Над Берлином развевается Красное знамя.

«Ошалевшие от радости люди бегали по ошалевшим улицам. Кто-то стрелял в воздух из пистолета. И все радиостанции Советского Союза разносили победные марши над израненной и голодной страной» – так описывает Александр Солженицын момент победы в своем творении «В круге первом».

Люди действительно были вне себя от радости. Еще бы! Они выиграли войну! Войну, которая унесла жизни двадцати четырех миллионов их соотечественников. Стреляли в воздух в Праге, в Берлине; капитан Бурковский рассказывал мне, что на Черном море на радостях начала стрелять вся эскадра… Играли победные марши? Конечно! Но великий всенародный праздник Солженицын стремится подать как нечто почти патологическое. А почему бы и нет? У него свой резон, чтобы ненавидеть миг Победы: он сидит на Лубянке, а из окна камеры № 67 тоже видны отблески салюта Победы, осветившего небо Москвы.

Подследственные вне себя от радости. Конец войне! «Амнистия, амнистия», – распевает в одной из камер армянин, задержанный контрразведкой в Румынии.

Победители бывают великодушны, и момент, который безошибочно предусмотрел в своих расчетах Александр Исаевич Солженицын, наступил. Но проходят недели, а помилования все нет. Только 7 июля 1945 года Президиум Верховного Совета Союза Советских Социалистических Республик объявляет амнистию. Помилованы мелкие воры и мошенники, мелкие преступники всех сортов: люди слабохарактерные или случайно оступившиеся в сложной игре под названием «жизнь».

Советское общество устами юристов, составлявших решение о помиловании, словно повторило стихи Расула Гамзатова:

Провинился друг и повинился  —

Ты ему греха не поминай.

Но те, кто не помогал победе, кто, наоборот, так или иначе препятствовал ей, пусть получат, что заслужили. Почему народ, потерявший стольких своих сынов и дочерей, что четыре раза полностью опустела бы Швейцария, более пяти раз – Голландия и почти дважды – Чехословакия, должен прощать врагов, предателей, трусов и даже тех, кто запятнал себя кровью своих сограждан?

То был бы не акт великодушия, а девальвация самой дорогой валюты, которой было уплачено за победу. Такие, как Солженицын, не достойны великодушия.

Это суровое, мудрое и справедливое решение в знак глубокого почтения памяти жертвам советского народа.

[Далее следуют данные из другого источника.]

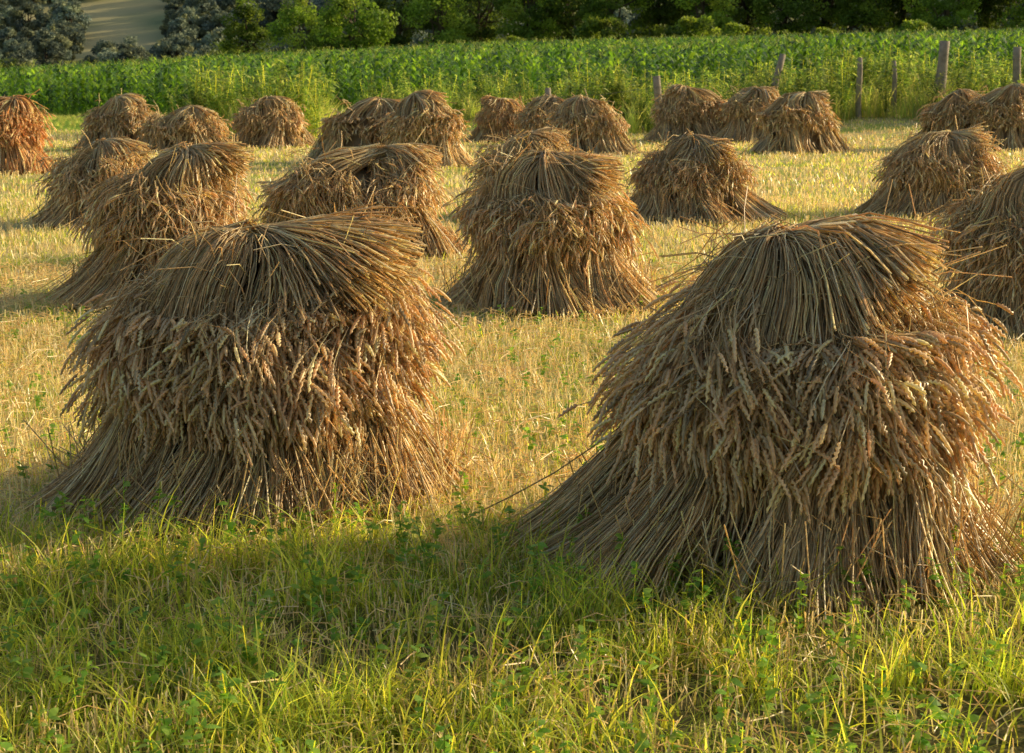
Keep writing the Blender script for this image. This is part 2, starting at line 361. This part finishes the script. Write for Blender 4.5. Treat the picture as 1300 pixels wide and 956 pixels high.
for n0,y0,y1,h0,h1,w,thr in [(52000,5.6,12,.03,.12,.003,.41),(44000,12,24,.04,.13,.0058,.41),(44000,24,50,.05,.13,.012,.42)]:
    P=greenmask(outside(area(n0,y0,y1),1.0),thr); n=len(P)
    cb=.7+.6*vnoise(P[:,0]*1.1+40,P[:,1]*.7)
    blades(mb,P,U(h0,h1,n),np.full(n,w)*U(.6,1.2,n),U(.2,1.1,n),pal(GREEN+[(.84,.86,.28),(.5,.62,.10)],n,.18)*cb[:,None],3)
mb.build('field_grass',M_grass,smooth_=False)
mb=MB()
for n0,y0,y1,w in [(62000,3.2,12,.0024),(48000,12,24,.0044),(48000,24,49,.0095)]:
    P=area(n0,y0,y1); row=.17 if y1<20 else .21
    q=P[:,0]+.1*P[:,1]+.25*(vnoise(P[:,0]*.8,P[:,1]*.8)-.5); P[:,0]+=(np.round(q/row)*row-q)*.35+N(.025,len(P))
    P=outside(P,1.0); P=P[.6*vnoise(P[:,0]*1.3+50,P[:,1]*1.3)+.4*vnoise(P[:,0]*6+50,P[:,1]*6)+N(.12,len(P))>.34]
    n=len(P); blades(mb,P,U(.03,.14,n),np.full(n,w),U(0,.6,n),pal(STUB,n,.18),2,True)
# loose straw lying on the field
n=14000; P=outside(area(n,3.2,16),.85); n=len(P); az=U(0,2*math.pi,n); l=U(.05,.26,n); z=U(.01,.09,n)
Q=np.stack([v3(P[:,0],P[:,1],z),v3(P[:,0]+np.cos(az)*l*.5,P[:,1]+np.sin(az)*l*.5,z+U(0,.03,n)),v3(P[:,0]+np.cos(az)*l,P[:,1]+np.sin(az)*l,U(.005,.09,n))],1)
tubes(mb,Q,np.full((n,3),.0022),pal(STUB,n),3)
mb.build('stubble',M_straw,smooth_=False)
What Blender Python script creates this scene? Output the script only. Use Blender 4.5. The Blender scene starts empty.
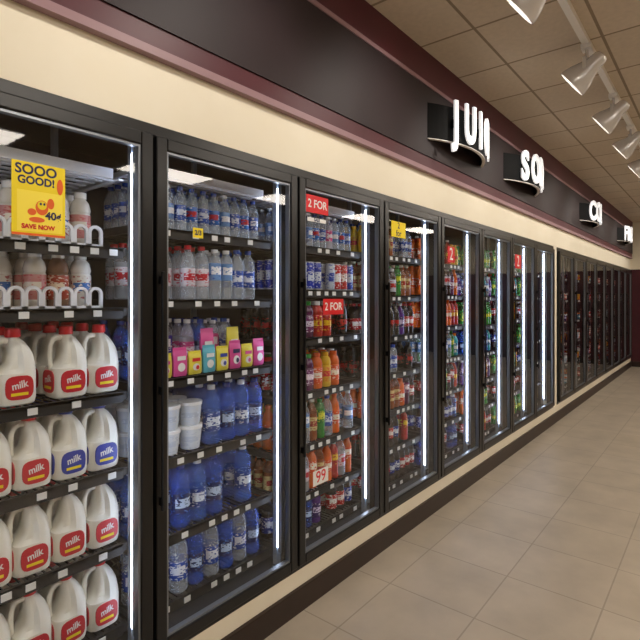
import bpy, math, random
import numpy as np
from mathutils import Matrix, Vector
random.seed(7)
SC = bpy.context.scene
SC.view_settings.view_transform = 'Standard'

# ---------------------------------------------------------------- helpers
def lin(c):
    return c/12.92 if c <= .04045 else ((c+.055)/1.055)**2.4
def hx(h, a=1.0):
    h = h.lstrip('#')
    return tuple(lin(int(h[i:i+2], 16)/255) for i in (0, 2, 4)) + (a,)

def mat(name, col, rough=.5, metal=0., emis=None, es=0., spec=.5, coat=0.):
    m = bpy.data.materials.new(name); m.use_nodes = True
    b = m.node_tree.nodes['Principled BSDF']
    b.inputs['Base Color'].default_value = hx(col) if isinstance(col, str) else col
    b.inputs['Roughness'].default_value = rough
    b.inputs['Metallic'].default_value = metal
    b.inputs['Specular IOR Level'].default_value = spec
    b.inputs['Coat Weight'].default_value = coat
    if emis:
        b.inputs['Emission Color'].default_value = hx(emis)
        b.inputs['Emission Strength'].default_value = es
    return m

def noise_mat(name, c1, c2, scale=8, rough=.5):
    m = mat(name, c1, rough); nt = m.node_tree; b = nt.nodes['Principled BSDF']
    tc = nt.nodes.new('ShaderNodeTexCoord'); n = nt.nodes.new('ShaderNodeTexNoise')
    n.inputs['Scale'].default_value = scale; n.inputs['Detail'].default_value = 6
    r = nt.nodes.new('ShaderNodeValToRGB')
    r.color_ramp.elements[0].color = hx(c1); r.color_ramp.elements[1].color = hx(c2)
    r.color_ramp.elements[0].position = .3; r.color_ramp.elements[1].position = .7
    nt.links.new(tc.outputs['Object'], n.inputs['Vector'])
    nt.links.new(n.outputs['Fac'], r.inputs['Fac']); nt.links.new(r.outputs['Color'], b.inputs['Base Color'])
    return m

def tile_mat(name, ca, cb, cm, size, mortar, rough, nscale=5, lo=.85, hi=1.1):
    m = mat(name, ca, rough); nt = m.node_tree; b = nt.nodes['Principled BSDF']
    tc = nt.nodes.new('ShaderNodeTexCoord'); br = nt.nodes.new('ShaderNodeTexBrick')
    br.offset = 0; br.squash = 1
    br.inputs['Scale'].default_value = 1
    br.inputs['Brick Width'].default_value = size; br.inputs['Row Height'].default_value = size
    br.inputs['Mortar Size'].default_value = mortar; br.inputs['Mortar Smooth'].default_value = .2
    br.inputs['Bias'].default_value = 0
    br.inputs['Color1'].default_value = hx(ca); br.inputs['Color2'].default_value = hx(cb)
    br.inputs['Mortar'].default_value = hx(cm)
    n = nt.nodes.new('ShaderNodeTexNoise'); n.inputs['Scale'].default_value = nscale; n.inputs['Detail'].default_value = 8
    rr = nt.nodes.new('ShaderNodeMapRange'); rr.inputs['From Min'].default_value = .3; rr.inputs['From Max'].default_value = .7
    rr.inputs['To Min'].default_value = lo; rr.inputs['To Max'].default_value = hi
    mx = nt.nodes.new('ShaderNodeVectorMath'); mx.operation = 'SCALE'
    nt.links.new(tc.outputs['Object'], br.inputs['Vector']); nt.links.new(tc.outputs['Object'], n.inputs['Vector'])
    nt.links.new(n.outputs['Fac'], rr.inputs['Value'])
    nt.links.new(br.outputs['Color'], mx.inputs[0]); nt.links.new(rr.outputs['Result'], mx.inputs['Scale'])
    nt.links.new(mx.outputs['Vector'], b.inputs['Base Color'])
    return m

M = {}
M['black'] = mat('black_anodised', '#08080a', .28, 0, spec=.5)
M['blackmat'] = mat('black_rubber', '#08080a', .6)
M['spacer'] = mat('silver_spacer', '#8e949c', .3, .75)
M['alu'] = mat('aluminium', '#a8b2bf', .4, .5)
M['led'] = mat('led_lens', '#ffffff', .4, emis='#dfeaff', es=11.)
M['troffer'] = mat('troffer_lens', '#ffffff', .4, emis='#fff4e6', es=12.5)
M['bulb'] = mat('spot_bulb', '#ffffff', .4, emis='#fff4e2', es=14.)
M['whitepl'] = mat('white_plastic', '#e6e8ee', .35)
M['white'] = mat('white_enamel', '#ece9e4', .3)
M['tag'] = mat('paper_tag', '#e8e8e6', .6)
M['inner'] = noise_mat('cooler_liner', '#1e242e', '#282f3a', 3, .5)
M['innerfloor'] = mat('cooler_floor', '#2a2d34', .6)
M['cream'] = noise_mat('cream_paint', '#e9e0ca', '#ece4d0', 5, .6)
M['maroon'] = noise_mat('maroon_paint', '#481420', '#501824', 4, .5)
M['darkband'] = noise_mat('dark_brown_band', '#1e0c11', '#231116', 4, .6)
M['mauve'] = mat('mauve_trim', '#94747a', .5)
M['kick'] = noise_mat('dark_brown_vinyl', '#24160f', '#2c1b14', 6, .4)
M['tan'] = noise_mat('tan_paint', '#8c7e6a', '#948670', 4, .7)
M['ceil'] = tile_mat('ceiling_tile', '#cbbca8', '#c4b5a1', '#8c7c68', .6, .010, .9, 30, .94, 1.04)
M['floor'] = tile_mat('floor_tile', '#bfb3a2', '#b9ad9b', '#a09484', .457, .004, .36, 4, .86, 1.08)
M['letter'] = mat('white_letter', '#ffffff', .4, emis='#ffffff', es=.55)
M['chrome'] = mat('brushed_silver', '#e4e4e6', .25, .5)
M['yellow'] = mat('poster_yellow', '#f4da10', .5)
M['yellow2'] = mat('poster_gold', '#ffe84a', .5)
M['orange'] = mat('poster_orange', '#e8641a', .5)
M['red'] = mat('sign_red', '#d3121c', .45)
M['navy'] = mat('sign_navy', '#1c2050', .5)
M['bluel'] = mat('label_blue', '#26389c', .4)
M['redl'] = mat('label_red', '#c4182a', .4)
M['milk'] = mat('milk_hdpe', '#efece0', .38)
M['signblack'] = mat('sign_panel_black', '#070708', .75, spec=.2)
M['pink'] = mat('pink_foil', '#d84a92', .35); M['lemon'] = mat('lemon_foil', '#e2d440', .35); M['aqua'] = mat('aqua_foil', '#5ab0c4', .35)

# glass
g = bpy.data.materials.new('door_glass'); g.use_nodes = True; nt = g.node_tree
for n in list(nt.nodes): nt.nodes.remove(n)
o = nt.nodes.new('ShaderNodeOutputMaterial'); mx = nt.nodes.new('ShaderNodeMixShader')
tr = nt.nodes.new('ShaderNodeBsdfTransparent'); tr.inputs['Color'].default_value = (.92, .94, .96, 1)
gl = nt.nodes.new('ShaderNodeBsdfGlossy'); gl.inputs['Roughness'].default_value = .02
lw = nt.nodes.new('ShaderNodeLayerWeight'); lw.inputs['Blend'].default_value = .5
pw = nt.nodes.new('ShaderNodeMath'); pw.operation = 'POWER'; pw.inputs[1].default_value = 5
ma = nt.nodes.new('ShaderNodeMath'); ma.operation = 'MULTIPLY_ADD'; ma.inputs[1].default_value = .85; ma.inputs[2].default_value = .075
nt.links.new(lw.outputs['Facing'], pw.inputs[0]); nt.links.new(pw.outputs[0], ma.inputs[0])
nt.links.new(ma.outputs[0], mx.inputs[0]); nt.links.new(tr.outputs[0], mx.inputs[1]); nt.links.new(gl.outputs[0], mx.inputs[2])
nt.links.new(mx.outputs[0], o.inputs['Surface'])
M['glass'] = g
p = bpy.data.materials.new('product_plastic'); p.use_nodes = True; nt = p.node_tree
b = nt.nodes['Principled BSDF']; at = nt.nodes.new('ShaderNodeAttribute'); at.attribute_name = 'Col'
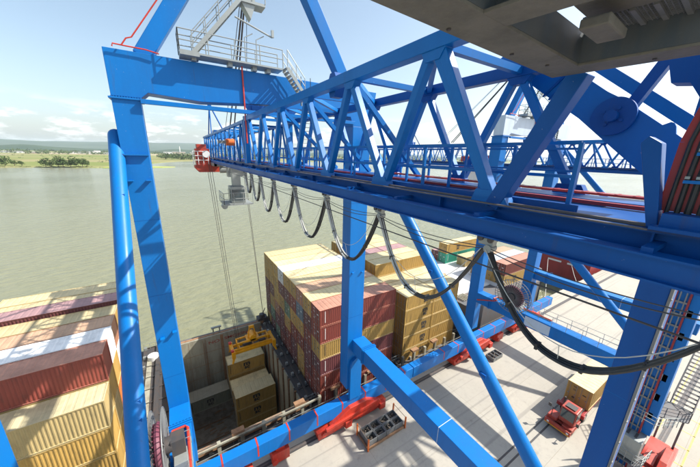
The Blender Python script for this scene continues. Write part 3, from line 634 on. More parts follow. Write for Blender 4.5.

И вот впервые в жизни «великий калькулятор» Александр Исаевич Солженицын просчитался. В важном для себя деле – в предположении о том, что через несколько неприятных недель или максимум месяцев он вступит в полосу безопасной мирной жизни. И этого Солженицын никогда не простит советскому правительству. Никогда. В книге «Архипелаг ГУЛаг» в пример советскому правительству он ставит очень обожаемого им «державного государя-батюшку» Николая II. Он пишет, что тот был молодец и после революции 1905 года помиловал всех политзаключенных.

Пока что Солженицын в камере № 67 на Лубянке. Следствие подходит к концу, и ему предъявляется обвинение по статье 58 Уголовного кодекса, п. 10 (антисоветская агитация) и п. 11 (попытка создания антисоветской организации). Всеми силами он пытается выкрутиться. Его поведение удивительно: почти змеиное движение его души – спираль подлейших мыслей и предательских действий.

«Солженицын сидит в кабинете прокурора подполковника Котова, который осуществлял надзор за правильностью расследования. Сейчас он лениво листает „Дело“. Усталость Котова передается Солженицыну. А он просит лишь о том, чтобы его не обвиняли по п. 11.

– Какая группа? Ведь на самом деле всего только двое!

Подполковник Котов объясняет, что один человек – это человек, а двое – это люди! Это значит группа» – так воспроизводит повествование Солженицына Наталия Алексеевна Решетовская. Но подполковник Котов – военный прокурор, а не добряк Бершадский, учитель истории. Его не упросишь, и Солженицын наталкивается на стену. Ведь он, собственно, ничего особенного и не хотел от прокурора Котова. Только чтобы его не обвиняли по п. 11! Только! Вероятно, именно этот пункт не сулил ему спасения. Может быть, он сознательно не строил обвинения именно по этому пункту, лишь бы не предстать перед военным трибуналом и не попасть под расстрел. Но разве он не пытался принести в жертву этой цели Кирилла Семеновича Симоняна, Лидию Ежерец и людей совсем незнакомых? Разве не он состряпал донос (лишь бы только укрыться от мин и снарядов) и на Наталию Решетовскую за ее якобы антисоветскую деятельность? (На одном витке своего жизненного пути, когда в выходной день он ходил по Пушкинскому бульвару, он «сходил с ума от любви», а на другом витке – в 70-е годы – Солженицын обвинит Решетовскую в том, что она агент КГБ, приставленная для слежки за ним.)